米国市場
トランプ政権の繰出す関税引上げに対し、カナダや欧州が報復関税で応酬。それに対しトランプ氏も更なる報復関税を表明するなど、世界は米国を震源とした貿易戦争の様相を呈する。一方、米国では関税引上げに伴い物価上昇と消費減速の同時進行が予想され、スタグフレーションリスクへの警戒から米株は調整局面入り。但し、トランプ氏は選挙公約を果たしているに過ぎず、ある意味で米国民が望んだ調整局面入りとも言える。従って、次に国民審判が問われる中間選挙まで米株の調整は続く可能性がある。
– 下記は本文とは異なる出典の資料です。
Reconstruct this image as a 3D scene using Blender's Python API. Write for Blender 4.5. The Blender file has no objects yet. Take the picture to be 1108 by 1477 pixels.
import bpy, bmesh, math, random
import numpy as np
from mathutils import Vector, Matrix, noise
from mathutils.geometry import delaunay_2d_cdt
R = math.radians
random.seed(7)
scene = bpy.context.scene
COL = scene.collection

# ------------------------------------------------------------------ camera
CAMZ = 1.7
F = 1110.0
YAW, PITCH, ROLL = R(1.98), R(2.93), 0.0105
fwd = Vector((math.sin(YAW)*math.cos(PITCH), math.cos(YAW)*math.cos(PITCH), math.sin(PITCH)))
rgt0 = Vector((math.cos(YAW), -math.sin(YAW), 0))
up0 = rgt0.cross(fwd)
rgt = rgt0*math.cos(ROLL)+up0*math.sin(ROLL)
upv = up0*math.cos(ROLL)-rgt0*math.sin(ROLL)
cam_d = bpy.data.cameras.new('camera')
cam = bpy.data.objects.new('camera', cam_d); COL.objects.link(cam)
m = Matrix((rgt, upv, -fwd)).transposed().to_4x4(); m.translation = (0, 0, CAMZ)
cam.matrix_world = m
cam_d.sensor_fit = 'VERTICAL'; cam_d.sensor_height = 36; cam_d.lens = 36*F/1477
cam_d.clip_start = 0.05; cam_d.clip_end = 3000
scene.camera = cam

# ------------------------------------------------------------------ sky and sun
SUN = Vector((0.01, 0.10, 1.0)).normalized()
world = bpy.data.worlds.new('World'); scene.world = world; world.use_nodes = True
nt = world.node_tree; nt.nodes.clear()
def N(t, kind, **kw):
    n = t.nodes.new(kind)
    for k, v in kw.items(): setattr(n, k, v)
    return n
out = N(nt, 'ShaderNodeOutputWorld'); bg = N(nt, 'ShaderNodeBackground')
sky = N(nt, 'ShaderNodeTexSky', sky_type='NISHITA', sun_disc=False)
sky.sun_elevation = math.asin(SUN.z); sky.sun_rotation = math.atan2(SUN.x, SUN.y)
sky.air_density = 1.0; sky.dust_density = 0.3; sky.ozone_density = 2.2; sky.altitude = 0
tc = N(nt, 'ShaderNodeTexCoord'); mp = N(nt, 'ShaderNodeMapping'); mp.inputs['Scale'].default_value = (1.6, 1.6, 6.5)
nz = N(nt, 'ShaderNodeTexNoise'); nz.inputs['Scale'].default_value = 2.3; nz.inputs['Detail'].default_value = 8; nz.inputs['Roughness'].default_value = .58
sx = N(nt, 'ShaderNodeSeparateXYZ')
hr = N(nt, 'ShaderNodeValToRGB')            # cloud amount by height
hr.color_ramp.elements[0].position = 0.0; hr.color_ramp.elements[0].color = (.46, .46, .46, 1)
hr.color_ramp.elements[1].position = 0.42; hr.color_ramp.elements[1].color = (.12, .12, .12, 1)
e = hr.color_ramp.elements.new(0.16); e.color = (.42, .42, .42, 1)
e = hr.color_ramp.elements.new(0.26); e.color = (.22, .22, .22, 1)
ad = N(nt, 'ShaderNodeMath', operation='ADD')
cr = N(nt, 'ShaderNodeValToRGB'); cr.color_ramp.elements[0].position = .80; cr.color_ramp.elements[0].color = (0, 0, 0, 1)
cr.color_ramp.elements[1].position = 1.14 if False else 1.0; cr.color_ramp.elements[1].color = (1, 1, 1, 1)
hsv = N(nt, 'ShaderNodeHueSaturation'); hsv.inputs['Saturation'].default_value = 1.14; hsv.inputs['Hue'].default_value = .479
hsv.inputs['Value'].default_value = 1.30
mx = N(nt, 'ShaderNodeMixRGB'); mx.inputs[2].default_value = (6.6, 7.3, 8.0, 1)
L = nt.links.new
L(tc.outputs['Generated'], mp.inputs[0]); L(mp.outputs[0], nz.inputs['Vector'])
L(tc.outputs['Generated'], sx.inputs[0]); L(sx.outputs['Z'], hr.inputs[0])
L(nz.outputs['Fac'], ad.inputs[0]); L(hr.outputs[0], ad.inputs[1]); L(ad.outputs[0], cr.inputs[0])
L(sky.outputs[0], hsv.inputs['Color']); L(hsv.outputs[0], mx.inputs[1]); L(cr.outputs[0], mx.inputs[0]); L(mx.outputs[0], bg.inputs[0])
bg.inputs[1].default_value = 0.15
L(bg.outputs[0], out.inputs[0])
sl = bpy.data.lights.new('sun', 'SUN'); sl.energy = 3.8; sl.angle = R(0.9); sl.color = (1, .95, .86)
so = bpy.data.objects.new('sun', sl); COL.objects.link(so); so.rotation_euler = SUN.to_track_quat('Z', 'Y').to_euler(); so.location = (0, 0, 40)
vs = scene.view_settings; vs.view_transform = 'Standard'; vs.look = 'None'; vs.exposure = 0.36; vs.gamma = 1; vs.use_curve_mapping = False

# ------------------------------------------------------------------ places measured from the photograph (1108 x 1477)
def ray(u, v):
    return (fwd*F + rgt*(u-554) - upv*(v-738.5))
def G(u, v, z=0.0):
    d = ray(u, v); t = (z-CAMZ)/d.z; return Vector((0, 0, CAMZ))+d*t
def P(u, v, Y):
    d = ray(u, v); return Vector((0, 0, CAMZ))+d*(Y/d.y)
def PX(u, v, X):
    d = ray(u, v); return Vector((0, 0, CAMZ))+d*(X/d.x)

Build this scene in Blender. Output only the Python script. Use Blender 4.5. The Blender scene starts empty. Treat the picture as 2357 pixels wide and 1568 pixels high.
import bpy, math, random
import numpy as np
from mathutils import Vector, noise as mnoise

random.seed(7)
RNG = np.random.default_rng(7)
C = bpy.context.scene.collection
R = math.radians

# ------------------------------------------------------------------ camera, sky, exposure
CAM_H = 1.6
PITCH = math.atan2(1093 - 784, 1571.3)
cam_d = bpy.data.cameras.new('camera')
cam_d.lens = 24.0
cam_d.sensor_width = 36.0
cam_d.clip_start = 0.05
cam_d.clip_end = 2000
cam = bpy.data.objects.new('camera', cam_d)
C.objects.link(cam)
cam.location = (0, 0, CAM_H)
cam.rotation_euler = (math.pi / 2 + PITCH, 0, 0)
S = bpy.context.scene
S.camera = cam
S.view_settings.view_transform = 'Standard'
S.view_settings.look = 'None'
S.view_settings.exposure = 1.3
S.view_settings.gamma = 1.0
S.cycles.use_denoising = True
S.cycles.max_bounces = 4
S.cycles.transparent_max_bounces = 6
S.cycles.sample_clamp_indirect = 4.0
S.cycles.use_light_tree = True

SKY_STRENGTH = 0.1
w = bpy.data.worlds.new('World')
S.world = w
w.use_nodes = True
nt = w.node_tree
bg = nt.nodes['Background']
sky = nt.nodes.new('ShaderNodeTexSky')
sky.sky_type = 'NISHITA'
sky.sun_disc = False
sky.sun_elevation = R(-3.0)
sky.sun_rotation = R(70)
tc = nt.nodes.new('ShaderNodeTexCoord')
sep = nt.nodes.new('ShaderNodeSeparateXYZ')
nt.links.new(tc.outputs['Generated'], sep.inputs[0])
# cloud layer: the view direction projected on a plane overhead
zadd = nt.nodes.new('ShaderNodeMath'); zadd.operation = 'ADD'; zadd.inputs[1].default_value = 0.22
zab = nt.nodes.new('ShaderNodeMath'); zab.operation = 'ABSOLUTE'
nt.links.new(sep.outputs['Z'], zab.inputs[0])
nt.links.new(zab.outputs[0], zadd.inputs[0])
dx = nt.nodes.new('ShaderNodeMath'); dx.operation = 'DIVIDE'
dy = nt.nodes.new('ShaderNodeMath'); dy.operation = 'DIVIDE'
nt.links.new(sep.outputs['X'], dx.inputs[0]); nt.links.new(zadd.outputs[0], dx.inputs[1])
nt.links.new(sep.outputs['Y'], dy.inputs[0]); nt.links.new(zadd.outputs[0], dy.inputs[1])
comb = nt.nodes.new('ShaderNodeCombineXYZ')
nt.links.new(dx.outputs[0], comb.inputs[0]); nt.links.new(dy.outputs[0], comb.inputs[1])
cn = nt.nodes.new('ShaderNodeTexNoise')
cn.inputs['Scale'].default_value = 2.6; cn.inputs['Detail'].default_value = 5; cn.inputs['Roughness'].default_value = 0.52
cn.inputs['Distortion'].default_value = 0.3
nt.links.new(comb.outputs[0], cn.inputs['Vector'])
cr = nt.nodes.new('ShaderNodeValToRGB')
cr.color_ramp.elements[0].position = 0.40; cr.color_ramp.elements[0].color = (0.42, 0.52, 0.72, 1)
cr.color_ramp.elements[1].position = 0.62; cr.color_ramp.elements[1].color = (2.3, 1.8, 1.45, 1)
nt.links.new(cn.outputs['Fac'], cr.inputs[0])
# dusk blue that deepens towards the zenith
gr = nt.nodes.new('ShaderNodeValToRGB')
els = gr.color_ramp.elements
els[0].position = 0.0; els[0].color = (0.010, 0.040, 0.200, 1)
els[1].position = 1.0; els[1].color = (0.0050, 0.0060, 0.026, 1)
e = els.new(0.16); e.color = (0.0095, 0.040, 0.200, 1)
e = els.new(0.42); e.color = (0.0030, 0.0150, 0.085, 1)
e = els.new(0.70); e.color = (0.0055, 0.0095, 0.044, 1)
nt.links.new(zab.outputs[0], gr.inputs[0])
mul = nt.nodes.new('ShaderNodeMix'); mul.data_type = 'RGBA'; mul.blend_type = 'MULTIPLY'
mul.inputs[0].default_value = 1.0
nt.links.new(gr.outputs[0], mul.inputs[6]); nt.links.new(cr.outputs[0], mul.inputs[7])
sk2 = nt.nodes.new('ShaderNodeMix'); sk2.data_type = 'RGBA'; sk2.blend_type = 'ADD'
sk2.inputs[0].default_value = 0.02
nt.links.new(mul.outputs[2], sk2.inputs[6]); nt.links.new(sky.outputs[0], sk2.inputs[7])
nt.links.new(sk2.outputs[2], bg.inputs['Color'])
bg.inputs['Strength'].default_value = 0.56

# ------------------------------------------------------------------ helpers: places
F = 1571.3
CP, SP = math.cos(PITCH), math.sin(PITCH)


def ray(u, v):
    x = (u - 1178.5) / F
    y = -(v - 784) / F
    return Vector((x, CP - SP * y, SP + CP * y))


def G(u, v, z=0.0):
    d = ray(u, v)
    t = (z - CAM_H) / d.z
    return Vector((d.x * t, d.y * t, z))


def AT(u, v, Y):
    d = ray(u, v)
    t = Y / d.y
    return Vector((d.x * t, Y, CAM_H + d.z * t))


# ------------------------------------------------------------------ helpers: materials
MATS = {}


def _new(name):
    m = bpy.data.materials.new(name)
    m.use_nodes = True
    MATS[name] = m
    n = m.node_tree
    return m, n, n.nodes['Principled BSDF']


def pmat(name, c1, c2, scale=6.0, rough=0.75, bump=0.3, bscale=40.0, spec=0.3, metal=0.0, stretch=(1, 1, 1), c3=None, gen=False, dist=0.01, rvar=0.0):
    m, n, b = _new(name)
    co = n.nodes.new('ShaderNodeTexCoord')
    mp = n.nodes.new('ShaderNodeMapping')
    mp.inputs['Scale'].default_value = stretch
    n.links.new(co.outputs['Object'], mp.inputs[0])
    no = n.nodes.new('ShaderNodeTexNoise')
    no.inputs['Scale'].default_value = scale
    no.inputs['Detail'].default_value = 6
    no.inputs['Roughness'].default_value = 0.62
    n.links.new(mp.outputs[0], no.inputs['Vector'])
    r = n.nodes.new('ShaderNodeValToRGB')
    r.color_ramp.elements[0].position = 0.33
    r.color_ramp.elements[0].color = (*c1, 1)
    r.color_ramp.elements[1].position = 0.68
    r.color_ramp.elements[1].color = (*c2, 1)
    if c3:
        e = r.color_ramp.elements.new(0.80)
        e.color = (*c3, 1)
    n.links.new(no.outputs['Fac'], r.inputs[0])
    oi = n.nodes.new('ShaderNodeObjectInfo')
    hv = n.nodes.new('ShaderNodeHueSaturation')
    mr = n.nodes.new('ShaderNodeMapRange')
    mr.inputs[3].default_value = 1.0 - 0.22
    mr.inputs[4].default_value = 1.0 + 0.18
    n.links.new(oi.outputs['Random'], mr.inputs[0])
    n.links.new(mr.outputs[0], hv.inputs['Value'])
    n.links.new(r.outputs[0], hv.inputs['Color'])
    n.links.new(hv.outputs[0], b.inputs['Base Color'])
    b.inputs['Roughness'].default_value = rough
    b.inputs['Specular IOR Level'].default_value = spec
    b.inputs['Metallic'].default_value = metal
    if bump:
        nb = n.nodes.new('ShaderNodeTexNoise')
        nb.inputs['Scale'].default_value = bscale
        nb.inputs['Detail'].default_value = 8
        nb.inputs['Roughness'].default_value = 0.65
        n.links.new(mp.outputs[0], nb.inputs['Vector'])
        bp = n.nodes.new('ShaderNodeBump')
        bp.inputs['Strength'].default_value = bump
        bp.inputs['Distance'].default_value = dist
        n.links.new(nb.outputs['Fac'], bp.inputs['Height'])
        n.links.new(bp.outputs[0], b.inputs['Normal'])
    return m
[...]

2月のCPI、PPIは1月から上昇ペースが減速したものの、今後は関税引上げによる物価上昇が本格化するとの見方は多く、景気後退とインフレ高進の綱引きで米金利は乱高下する。因みに手元の試算では、関税によるCPI上昇圧力は対中国で0.2%、対カナダ・メキシコで0.5%となる。これは3~6か月のラグで物価に反映されると予想され、6月以降のCPIには上昇圧力がかかる。物価上昇に加え、DOGEによる雇用削減策に伴う労働市場の悪化は景気後退へとつながり、足元のエネルギー価格下落とともに金利低下要因にもなる。当面の米金利は、物価上昇と景気後退観測の綱引きとなり、変動の大きい展開が予想される。